With the ongoing success of the book, Mitch has become engaged in charitable work and has nine charitable organizations in Detroit and an orphanage in Port-au-Prince, Haiti. He says that is completely due to Morrie, “Morrie told me an aphorism about ‘Giving is living,’ because I watched him always helping other people while he was dying. And I said, ‘I don’t get it. You’re the one who they should be feeling sorry for.’ And he said, ‘Because that’s taking. And taking makes me feel like I’m dying and giving makes me feel like I’m living.’” 

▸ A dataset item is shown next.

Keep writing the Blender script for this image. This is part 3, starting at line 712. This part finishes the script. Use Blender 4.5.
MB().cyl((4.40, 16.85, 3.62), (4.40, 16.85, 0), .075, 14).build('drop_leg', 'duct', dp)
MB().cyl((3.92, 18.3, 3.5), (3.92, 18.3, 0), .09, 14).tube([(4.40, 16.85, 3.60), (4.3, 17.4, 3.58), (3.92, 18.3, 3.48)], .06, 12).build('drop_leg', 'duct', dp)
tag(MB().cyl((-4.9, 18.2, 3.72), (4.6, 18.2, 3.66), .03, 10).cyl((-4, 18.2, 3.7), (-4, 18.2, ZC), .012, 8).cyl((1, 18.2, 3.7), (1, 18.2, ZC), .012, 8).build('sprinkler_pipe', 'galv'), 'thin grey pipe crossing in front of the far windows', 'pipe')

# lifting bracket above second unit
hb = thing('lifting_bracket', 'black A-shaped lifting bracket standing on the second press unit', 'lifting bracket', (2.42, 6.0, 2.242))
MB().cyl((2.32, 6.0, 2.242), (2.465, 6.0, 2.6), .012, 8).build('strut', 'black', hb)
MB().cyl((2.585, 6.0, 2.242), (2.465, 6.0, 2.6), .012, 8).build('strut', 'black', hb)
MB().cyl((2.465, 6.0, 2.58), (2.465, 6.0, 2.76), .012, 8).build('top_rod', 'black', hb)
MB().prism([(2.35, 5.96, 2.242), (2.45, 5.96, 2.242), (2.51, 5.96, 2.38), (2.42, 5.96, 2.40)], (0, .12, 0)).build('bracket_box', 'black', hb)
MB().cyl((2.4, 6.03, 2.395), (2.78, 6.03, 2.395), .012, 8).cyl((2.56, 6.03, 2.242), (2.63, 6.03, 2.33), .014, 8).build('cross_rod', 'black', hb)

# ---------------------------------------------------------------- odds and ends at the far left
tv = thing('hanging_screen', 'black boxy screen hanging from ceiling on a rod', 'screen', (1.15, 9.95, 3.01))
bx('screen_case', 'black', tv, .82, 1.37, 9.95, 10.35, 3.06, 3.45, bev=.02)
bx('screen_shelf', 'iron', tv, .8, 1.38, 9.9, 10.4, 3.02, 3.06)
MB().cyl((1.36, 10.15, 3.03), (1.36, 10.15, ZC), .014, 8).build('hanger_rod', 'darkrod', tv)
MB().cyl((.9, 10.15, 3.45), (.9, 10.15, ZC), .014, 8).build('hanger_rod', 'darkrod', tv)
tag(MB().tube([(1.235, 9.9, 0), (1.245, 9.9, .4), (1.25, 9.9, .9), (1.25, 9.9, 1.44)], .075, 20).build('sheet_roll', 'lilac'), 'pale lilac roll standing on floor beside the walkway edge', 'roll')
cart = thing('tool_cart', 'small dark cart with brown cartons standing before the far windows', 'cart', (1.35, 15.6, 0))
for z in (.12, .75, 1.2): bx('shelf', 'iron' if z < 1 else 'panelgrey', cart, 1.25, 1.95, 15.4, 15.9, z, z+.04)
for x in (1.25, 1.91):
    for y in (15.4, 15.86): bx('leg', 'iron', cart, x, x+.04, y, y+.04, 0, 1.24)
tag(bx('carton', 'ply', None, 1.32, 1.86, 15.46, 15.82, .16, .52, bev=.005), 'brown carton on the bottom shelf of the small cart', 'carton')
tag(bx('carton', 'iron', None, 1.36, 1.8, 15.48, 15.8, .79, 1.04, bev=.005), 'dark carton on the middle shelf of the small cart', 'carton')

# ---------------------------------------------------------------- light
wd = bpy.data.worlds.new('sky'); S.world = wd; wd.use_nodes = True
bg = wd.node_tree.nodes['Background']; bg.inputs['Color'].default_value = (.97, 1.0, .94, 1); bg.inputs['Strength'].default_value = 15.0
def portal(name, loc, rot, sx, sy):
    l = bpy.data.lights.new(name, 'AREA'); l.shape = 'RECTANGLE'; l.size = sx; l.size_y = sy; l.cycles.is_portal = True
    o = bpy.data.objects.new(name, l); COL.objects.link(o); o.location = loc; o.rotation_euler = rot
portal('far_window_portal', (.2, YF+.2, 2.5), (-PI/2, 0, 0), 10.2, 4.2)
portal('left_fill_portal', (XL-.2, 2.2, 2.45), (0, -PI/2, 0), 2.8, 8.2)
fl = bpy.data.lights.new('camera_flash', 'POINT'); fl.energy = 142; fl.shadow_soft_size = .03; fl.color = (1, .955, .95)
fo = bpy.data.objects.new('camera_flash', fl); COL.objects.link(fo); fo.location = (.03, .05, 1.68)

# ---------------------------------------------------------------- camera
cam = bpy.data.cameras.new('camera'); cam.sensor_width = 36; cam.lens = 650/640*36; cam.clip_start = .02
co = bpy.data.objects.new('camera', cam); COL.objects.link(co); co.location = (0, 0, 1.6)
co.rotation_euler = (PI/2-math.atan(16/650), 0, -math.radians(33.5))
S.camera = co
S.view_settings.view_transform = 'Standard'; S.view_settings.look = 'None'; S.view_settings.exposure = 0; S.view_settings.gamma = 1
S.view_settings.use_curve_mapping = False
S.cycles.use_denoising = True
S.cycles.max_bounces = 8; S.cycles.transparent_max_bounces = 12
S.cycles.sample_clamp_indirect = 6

The book is full of amazing quotes and lessons, here are my top three:

On Living a Meaningful Life 

  • “So many people walk around with a meaningless life. They seem half-asleep, even when they’re busy doing things they think are important. This is because they’re chasing the wrong things. The way you get meaning in your life is to devote yourself to loving others. Devote yourself to your community around you and devote yourself to creating something that gives you purpose and meaning.” 

On Doing Things Whole-heartedly  

  • Do the kinds of things that come from the heart. When you do, you won’t be dissatisfied. You won’t be envious, and you won’t be longing for somebody else’s things. On the contrary, you’ll be overwhelmed with what comes back.” 

On Living Your Life as If Each Day Is Your Last 

  • “Every day, have a little bird on your shoulder that asks, ‘Is today the day? Am I ready? Am I doing all I need to do? Am I the person I want to be?’” 

The subtitle of “Tuesdays with Morrie” is “an old man, a young man, and life’s greatest lesson.” So what is the greatest lesson? According to Morrie, “The most important thing in life is to learn how to give out love and how to let it come in.” What an incredible lesson.

If you’ve never read the book, give it a try. It’s a short and easy, but very meaningful read. If you read it years ago, it might time to revisit – or loan your copy to a friend! Morrie’s lessons are as meaningful today as when he shared them.